— start DATA —

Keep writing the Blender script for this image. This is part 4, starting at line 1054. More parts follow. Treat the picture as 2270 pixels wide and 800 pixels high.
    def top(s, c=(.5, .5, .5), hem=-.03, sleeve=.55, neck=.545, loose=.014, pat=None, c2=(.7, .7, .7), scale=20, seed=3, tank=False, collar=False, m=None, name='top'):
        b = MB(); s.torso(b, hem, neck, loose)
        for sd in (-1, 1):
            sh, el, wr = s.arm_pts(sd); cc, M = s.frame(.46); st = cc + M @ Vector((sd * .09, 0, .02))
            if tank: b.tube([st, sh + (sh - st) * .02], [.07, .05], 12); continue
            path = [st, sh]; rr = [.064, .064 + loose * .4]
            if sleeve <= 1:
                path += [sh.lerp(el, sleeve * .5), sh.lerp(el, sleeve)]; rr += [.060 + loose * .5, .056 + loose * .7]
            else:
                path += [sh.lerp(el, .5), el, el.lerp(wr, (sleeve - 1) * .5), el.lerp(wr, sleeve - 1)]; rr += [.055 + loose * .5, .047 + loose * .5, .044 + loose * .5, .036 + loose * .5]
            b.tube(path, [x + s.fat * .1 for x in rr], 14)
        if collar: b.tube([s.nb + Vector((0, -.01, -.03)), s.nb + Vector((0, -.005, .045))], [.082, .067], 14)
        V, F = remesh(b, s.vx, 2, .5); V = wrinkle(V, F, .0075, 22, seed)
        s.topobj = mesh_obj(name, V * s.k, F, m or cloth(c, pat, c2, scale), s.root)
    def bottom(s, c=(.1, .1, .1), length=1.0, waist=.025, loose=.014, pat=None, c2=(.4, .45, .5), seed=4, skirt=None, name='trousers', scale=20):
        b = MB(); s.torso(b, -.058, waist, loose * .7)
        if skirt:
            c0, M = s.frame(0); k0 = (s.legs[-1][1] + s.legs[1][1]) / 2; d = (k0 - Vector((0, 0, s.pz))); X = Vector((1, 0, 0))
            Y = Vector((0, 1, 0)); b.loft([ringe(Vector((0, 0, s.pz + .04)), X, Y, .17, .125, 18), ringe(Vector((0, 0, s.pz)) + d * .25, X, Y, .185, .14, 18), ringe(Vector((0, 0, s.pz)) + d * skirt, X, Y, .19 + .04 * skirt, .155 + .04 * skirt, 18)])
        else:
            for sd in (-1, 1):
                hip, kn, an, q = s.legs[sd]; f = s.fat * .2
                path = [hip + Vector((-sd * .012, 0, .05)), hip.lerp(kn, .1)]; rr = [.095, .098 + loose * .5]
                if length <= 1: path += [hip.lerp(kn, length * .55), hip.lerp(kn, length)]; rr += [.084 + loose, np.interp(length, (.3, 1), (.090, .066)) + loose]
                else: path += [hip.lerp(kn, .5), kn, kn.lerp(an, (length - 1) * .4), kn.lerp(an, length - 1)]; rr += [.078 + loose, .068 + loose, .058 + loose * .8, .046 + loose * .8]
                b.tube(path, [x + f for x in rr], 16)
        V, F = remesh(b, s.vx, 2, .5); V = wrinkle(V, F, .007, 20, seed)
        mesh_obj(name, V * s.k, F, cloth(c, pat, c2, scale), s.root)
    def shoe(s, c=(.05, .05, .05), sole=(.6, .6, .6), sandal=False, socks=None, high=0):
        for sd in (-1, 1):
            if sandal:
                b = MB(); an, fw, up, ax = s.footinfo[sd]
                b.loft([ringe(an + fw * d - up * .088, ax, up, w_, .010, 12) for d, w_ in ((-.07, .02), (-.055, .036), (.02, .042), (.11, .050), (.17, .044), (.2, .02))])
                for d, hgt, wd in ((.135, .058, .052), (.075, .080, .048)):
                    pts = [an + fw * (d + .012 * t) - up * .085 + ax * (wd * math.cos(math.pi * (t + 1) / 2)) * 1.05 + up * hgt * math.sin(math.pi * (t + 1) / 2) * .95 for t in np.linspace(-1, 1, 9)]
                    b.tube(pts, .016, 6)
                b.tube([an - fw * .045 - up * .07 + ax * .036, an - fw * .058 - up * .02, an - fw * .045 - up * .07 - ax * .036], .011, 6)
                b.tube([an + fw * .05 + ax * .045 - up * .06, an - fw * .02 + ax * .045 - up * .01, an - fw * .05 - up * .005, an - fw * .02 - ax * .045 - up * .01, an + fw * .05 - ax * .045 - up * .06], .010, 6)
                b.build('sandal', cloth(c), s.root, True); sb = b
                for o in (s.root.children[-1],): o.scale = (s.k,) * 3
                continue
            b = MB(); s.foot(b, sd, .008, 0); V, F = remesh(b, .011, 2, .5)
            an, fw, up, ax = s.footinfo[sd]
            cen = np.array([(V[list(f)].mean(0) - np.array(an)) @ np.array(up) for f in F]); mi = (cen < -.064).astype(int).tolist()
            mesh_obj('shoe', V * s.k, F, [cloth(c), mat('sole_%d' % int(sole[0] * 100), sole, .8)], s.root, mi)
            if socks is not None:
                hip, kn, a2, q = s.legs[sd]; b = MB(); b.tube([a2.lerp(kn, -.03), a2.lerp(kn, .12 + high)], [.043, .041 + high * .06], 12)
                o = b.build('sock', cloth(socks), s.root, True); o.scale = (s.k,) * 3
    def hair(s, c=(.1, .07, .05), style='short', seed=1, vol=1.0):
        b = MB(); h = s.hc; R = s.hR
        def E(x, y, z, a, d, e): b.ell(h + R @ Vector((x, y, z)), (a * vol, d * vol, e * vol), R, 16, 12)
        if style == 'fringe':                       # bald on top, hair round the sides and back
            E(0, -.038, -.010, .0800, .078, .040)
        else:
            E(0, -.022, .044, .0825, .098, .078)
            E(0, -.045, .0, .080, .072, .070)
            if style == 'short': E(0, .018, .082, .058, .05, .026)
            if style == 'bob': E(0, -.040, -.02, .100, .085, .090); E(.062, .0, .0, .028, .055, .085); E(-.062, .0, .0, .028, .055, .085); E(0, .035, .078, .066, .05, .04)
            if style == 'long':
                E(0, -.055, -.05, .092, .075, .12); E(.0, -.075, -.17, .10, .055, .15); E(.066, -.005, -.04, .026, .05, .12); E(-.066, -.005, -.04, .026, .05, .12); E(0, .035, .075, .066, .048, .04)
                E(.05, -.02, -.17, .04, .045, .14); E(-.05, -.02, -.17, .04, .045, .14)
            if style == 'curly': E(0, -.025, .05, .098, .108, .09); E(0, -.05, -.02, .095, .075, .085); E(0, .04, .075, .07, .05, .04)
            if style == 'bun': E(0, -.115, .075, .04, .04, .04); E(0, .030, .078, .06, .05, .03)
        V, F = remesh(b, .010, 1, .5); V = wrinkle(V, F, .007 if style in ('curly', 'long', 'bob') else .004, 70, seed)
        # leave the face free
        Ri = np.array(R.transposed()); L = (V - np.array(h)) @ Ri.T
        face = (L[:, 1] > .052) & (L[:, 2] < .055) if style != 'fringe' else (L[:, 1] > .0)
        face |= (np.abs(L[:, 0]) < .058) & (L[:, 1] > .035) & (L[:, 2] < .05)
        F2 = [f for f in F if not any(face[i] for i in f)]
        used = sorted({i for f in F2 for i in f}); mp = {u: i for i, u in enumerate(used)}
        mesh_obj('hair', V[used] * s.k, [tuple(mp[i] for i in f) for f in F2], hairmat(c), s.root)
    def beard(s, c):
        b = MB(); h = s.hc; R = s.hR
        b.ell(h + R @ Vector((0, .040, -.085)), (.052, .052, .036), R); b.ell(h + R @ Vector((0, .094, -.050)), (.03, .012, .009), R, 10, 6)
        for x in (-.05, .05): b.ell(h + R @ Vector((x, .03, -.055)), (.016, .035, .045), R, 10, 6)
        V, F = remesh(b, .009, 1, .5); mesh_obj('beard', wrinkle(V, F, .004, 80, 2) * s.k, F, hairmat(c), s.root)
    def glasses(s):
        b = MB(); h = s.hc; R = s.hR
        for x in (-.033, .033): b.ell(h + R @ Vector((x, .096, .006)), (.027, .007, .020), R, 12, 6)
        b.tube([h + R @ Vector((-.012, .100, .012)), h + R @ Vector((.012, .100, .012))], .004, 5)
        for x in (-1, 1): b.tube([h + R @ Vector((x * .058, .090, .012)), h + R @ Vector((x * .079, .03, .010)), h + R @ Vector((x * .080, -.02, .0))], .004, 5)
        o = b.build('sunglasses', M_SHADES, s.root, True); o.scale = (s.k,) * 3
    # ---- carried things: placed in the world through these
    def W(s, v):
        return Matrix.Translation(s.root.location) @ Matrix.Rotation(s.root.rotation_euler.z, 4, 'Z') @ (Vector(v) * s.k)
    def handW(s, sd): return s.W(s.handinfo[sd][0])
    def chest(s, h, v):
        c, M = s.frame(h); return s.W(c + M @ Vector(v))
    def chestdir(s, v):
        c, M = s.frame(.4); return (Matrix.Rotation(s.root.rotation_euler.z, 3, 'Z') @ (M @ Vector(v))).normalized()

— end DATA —

**EXERCISE BRIEF:**
Find the lines that include the string "high", then copy each of them.

**REPLY TO THE EXERCISE:**
Keep writing the Blender script for this image. This is part 4, starting at line 1054. More parts follow. Treat the picture as 2270 pixels wide and 800 pixels high.
    def shoe(s, c=(.05, .05, .05), sole=(.6, .6, .6), sandal=False, socks=None, high=0):
                hip, kn, a2, q = s.legs[sd]; b = MB(); b.tube([a2.lerp(kn, -.03), a2.lerp(kn, .12 + high)], [.043, .041 + high * .06], 12)